### Instruction:
Transcribe only part of the material below: the lines from the one containing "m_rwall=masonry('weathered_rubble',dgrey,1.0,.5,.5,lich=.5)" through the one containing "mo_side=mortar('side_mortar',(.165,.132,.094),1.,.45,-3)", inclusive, exactly as written.

------------------------------------

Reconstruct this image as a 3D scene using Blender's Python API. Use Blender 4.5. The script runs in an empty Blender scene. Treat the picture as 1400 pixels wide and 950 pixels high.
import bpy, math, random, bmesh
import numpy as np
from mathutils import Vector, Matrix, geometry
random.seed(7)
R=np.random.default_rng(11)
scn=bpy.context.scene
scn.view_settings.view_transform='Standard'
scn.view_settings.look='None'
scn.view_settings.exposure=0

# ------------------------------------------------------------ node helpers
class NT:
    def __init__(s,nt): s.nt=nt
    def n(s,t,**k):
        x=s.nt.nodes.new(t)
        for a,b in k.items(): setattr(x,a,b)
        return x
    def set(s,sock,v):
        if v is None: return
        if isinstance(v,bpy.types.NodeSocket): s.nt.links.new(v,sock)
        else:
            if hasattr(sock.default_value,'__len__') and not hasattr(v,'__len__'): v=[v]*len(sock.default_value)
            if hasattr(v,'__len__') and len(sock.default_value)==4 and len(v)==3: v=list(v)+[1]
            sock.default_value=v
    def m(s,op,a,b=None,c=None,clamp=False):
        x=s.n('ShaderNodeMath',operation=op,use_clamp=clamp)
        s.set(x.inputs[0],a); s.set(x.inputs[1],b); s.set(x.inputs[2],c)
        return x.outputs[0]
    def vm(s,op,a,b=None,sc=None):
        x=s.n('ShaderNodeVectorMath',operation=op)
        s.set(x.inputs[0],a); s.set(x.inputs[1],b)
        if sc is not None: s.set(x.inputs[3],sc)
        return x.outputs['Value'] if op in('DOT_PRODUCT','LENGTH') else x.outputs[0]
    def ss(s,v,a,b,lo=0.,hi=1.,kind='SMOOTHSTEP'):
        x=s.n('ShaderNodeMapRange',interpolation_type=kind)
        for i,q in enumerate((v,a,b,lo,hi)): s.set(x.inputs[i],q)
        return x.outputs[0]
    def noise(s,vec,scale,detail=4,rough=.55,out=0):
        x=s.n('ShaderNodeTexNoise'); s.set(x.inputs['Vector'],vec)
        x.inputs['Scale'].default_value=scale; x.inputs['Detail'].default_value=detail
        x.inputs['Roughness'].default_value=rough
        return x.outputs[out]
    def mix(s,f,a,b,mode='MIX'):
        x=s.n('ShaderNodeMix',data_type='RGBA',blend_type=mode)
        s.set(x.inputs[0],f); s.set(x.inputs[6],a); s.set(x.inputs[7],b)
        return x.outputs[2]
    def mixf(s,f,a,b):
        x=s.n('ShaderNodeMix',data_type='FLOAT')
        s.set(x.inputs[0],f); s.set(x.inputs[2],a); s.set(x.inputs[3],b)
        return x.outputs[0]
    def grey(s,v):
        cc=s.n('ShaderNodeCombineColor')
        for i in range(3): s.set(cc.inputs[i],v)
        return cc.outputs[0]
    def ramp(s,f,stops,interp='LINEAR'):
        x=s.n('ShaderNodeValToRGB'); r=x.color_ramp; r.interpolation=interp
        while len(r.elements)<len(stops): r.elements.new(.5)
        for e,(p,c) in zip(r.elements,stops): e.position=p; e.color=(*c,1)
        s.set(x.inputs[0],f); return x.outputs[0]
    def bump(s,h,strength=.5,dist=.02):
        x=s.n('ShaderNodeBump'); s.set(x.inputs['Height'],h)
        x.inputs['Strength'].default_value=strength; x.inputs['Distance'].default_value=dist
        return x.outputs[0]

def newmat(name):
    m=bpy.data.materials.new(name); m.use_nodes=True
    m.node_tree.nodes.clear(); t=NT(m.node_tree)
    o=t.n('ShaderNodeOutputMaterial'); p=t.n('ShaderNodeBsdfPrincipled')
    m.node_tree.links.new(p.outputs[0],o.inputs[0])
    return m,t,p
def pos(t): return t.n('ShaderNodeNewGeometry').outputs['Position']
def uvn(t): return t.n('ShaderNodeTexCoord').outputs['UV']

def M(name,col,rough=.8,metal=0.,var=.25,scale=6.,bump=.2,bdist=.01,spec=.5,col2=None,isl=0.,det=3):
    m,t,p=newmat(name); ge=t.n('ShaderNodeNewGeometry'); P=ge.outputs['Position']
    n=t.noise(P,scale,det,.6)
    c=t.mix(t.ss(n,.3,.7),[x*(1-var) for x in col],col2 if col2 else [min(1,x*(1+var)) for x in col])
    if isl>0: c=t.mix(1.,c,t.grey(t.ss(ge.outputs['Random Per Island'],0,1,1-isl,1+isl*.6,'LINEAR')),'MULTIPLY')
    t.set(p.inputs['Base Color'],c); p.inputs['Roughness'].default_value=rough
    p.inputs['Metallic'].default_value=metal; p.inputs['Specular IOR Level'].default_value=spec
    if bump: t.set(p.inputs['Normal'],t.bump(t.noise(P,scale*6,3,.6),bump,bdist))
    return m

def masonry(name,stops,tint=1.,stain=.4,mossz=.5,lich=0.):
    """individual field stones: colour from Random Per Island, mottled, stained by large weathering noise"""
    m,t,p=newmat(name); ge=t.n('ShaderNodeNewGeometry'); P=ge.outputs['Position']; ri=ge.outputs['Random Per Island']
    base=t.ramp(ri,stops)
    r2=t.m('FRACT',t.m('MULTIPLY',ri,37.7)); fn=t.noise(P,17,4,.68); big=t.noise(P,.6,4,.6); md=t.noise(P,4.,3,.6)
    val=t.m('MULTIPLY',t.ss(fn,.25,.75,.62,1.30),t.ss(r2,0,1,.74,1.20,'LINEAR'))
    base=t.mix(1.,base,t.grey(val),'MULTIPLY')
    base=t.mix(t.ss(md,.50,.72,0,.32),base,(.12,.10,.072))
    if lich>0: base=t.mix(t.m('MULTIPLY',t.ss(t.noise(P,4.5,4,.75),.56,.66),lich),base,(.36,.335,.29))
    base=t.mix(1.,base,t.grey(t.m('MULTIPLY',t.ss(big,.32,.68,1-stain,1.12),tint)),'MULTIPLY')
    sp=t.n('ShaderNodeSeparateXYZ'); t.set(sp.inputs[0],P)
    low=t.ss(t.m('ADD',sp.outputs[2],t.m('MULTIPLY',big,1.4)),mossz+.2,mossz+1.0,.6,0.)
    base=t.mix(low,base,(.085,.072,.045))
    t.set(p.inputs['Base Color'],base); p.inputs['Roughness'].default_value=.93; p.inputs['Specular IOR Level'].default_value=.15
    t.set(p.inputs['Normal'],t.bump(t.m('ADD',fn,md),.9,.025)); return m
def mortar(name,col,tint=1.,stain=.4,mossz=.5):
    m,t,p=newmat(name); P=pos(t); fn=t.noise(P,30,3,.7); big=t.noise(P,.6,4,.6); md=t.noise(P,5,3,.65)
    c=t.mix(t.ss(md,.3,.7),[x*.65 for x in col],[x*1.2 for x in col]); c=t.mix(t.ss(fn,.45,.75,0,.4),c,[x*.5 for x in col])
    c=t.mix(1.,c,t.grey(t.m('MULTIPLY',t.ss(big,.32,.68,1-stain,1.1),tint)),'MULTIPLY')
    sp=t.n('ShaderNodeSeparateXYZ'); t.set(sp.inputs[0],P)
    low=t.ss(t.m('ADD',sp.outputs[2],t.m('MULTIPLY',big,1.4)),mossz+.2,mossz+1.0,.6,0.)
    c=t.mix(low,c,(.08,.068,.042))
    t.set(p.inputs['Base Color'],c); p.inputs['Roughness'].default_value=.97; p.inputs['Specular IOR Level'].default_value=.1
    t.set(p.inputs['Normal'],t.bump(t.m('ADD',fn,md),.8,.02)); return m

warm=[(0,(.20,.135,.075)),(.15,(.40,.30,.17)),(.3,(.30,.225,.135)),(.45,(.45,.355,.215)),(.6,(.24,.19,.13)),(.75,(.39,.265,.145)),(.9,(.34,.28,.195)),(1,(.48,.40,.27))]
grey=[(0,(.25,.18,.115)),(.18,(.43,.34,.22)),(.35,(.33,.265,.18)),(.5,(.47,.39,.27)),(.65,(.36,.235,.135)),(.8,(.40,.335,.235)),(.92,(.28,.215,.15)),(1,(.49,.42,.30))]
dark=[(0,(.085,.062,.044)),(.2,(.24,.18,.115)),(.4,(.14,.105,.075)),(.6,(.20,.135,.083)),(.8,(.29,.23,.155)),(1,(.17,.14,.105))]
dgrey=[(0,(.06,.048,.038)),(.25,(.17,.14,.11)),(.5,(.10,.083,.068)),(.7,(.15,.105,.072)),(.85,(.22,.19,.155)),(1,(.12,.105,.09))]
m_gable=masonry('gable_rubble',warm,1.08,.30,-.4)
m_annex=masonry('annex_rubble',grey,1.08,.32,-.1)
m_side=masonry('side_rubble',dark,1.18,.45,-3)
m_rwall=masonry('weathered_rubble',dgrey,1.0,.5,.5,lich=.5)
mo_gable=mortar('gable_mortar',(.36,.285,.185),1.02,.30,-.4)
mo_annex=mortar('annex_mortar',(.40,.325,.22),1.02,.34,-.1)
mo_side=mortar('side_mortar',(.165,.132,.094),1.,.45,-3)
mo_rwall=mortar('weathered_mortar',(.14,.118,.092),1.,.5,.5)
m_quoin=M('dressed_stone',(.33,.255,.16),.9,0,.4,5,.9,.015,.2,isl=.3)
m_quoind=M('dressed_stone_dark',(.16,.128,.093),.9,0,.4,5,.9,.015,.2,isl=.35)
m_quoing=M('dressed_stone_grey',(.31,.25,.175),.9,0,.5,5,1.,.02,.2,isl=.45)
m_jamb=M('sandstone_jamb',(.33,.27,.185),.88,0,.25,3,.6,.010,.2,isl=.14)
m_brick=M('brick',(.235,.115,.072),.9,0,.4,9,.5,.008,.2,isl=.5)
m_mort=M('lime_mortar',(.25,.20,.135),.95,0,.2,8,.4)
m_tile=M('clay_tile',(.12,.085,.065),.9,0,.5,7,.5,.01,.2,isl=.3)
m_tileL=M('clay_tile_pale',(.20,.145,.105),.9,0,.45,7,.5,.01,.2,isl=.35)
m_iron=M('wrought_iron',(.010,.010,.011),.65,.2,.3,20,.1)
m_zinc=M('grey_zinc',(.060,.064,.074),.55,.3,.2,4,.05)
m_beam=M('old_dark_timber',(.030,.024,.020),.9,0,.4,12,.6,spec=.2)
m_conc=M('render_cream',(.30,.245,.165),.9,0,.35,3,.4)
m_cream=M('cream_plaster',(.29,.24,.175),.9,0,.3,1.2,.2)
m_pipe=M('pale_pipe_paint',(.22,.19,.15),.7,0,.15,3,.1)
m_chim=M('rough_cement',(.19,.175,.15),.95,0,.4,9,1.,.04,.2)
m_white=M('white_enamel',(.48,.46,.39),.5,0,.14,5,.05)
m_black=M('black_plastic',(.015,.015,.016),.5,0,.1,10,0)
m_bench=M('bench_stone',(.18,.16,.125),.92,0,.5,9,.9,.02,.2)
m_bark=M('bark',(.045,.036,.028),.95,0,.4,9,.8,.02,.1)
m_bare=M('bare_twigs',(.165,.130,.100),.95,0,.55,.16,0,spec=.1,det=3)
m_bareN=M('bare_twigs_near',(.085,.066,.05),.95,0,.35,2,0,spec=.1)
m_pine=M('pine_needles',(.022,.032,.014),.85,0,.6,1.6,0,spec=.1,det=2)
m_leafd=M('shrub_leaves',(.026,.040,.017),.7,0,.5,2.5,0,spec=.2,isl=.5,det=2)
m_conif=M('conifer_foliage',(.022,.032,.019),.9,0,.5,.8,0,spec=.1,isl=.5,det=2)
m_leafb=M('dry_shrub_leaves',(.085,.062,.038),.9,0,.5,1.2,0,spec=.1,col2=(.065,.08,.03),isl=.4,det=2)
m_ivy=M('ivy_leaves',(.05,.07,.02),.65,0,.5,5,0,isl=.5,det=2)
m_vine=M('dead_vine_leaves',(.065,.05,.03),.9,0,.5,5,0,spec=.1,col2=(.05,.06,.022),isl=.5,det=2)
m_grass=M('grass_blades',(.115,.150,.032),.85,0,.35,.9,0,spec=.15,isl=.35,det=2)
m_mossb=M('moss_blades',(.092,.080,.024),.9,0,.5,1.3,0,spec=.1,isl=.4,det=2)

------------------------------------

### The answer:
m_rwall=masonry('weathered_rubble',dgrey,1.0,.5,.5,lich=.5)
mo_gable=mortar('gable_mortar',(.36,.285,.185),1.02,.30,-.4)
mo_annex=mortar('annex_mortar',(.40,.325,.22),1.02,.34,-.1)
mo_side=mortar('side_mortar',(.165,.132,.094),1.,.45,-3)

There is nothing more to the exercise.